Exercise aim: Go through the material and write it all out exactly, minus the pictures.

Dataset extract:
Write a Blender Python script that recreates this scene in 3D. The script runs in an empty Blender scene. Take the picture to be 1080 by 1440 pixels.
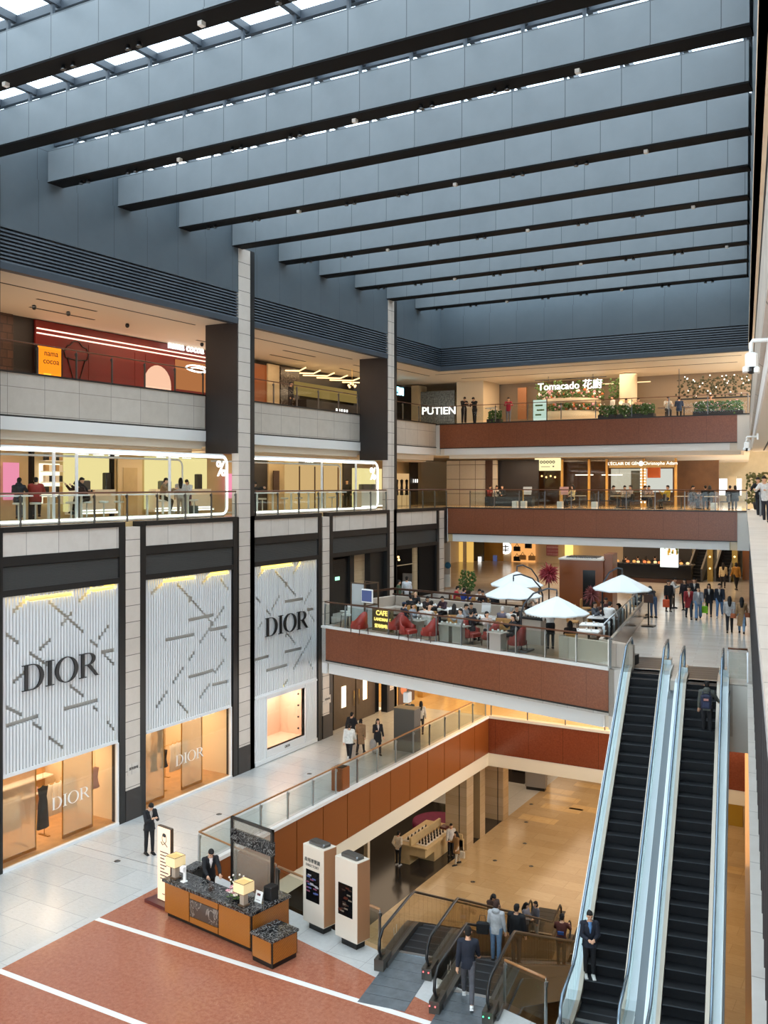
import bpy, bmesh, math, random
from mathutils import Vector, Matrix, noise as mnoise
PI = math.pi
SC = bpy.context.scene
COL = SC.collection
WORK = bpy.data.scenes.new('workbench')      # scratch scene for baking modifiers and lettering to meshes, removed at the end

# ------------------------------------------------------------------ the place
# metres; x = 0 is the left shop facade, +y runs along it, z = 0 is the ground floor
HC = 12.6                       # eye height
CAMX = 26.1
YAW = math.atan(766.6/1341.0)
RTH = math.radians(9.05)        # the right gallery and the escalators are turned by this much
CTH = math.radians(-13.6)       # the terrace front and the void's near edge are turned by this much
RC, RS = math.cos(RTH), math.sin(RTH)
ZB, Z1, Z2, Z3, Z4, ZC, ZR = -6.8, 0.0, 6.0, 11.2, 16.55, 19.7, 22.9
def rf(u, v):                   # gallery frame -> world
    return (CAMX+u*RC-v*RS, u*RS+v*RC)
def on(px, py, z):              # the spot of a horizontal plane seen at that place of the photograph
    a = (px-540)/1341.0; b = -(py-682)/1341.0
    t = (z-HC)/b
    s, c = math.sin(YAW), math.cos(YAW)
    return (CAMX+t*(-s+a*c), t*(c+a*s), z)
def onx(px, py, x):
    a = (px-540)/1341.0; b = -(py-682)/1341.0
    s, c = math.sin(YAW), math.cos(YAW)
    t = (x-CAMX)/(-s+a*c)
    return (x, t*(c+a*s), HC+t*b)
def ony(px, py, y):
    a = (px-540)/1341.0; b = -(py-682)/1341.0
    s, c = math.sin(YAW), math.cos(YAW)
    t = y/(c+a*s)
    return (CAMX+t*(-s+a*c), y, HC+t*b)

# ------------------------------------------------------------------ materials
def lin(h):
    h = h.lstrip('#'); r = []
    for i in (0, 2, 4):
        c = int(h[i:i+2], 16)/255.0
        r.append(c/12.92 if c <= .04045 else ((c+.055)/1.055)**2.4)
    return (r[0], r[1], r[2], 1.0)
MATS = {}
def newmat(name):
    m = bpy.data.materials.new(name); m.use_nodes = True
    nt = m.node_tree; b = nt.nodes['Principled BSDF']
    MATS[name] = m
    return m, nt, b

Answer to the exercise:
Write a Blender Python script that recreates this scene in 3D. The script runs in an empty Blender scene. Take the picture to be 1080 by 1440 pixels.
import bpy, bmesh, math, random
from mathutils import Vector, Matrix, noise as mnoise
PI = math.pi
SC = bpy.context.scene
COL = SC.collection
WORK = bpy.data.scenes.new('workbench')      # scratch scene for baking modifiers and lettering to meshes, removed at the end

# ------------------------------------------------------------------ the place
# metres; x = 0 is the left shop facade, +y runs along it, z = 0 is the ground floor
HC = 12.6                       # eye height
CAMX = 26.1
YAW = math.atan(766.6/1341.0)
RTH = math.radians(9.05)        # the right gallery and the escalators are turned by this much
CTH = math.radians(-13.6)       # the terrace front and the void's near edge are turned by this much
RC, RS = math.cos(RTH), math.sin(RTH)
ZB, Z1, Z2, Z3, Z4, ZC, ZR = -6.8, 0.0, 6.0, 11.2, 16.55, 19.7, 22.9
def rf(u, v):                   # gallery frame -> world
    return (CAMX+u*RC-v*RS, u*RS+v*RC)
def on(px, py, z):              # the spot of a horizontal plane seen at that place of the photograph
    a = (px-540)/1341.0; b = -(py-682)/1341.0
    t = (z-HC)/b
    s, c = math.sin(YAW), math.cos(YAW)
    return (CAMX+t*(-s+a*c), t*(c+a*s), z)
def onx(px, py, x):
    a = (px-540)/1341.0; b = -(py-682)/1341.0
    s, c = math.sin(YAW), math.cos(YAW)
    t = (x-CAMX)/(-s+a*c)
    return (x, t*(c+a*s), HC+t*b)
def ony(px, py, y):
    a = (px-540)/1341.0; b = -(py-682)/1341.0
    s, c = math.sin(YAW), math.cos(YAW)
    t = y/(c+a*s)
    return (CAMX+t*(-s+a*c), y, HC+t*b)

# ------------------------------------------------------------------ materials
def lin(h):
    h = h.lstrip('#'); r = []
    for i in (0, 2, 4):
        c = int(h[i:i+2], 16)/255.0
        r.append(c/12.92 if c <= .04045 else ((c+.055)/1.055)**2.4)
    return (r[0], r[1], r[2], 1.0)
MATS = {}
def newmat(name):
    m = bpy.data.materials.new(name); m.use_nodes = True
    nt = m.node_tree; b = nt.nodes['Principled BSDF']
    MATS[name] = m
    return m, nt, b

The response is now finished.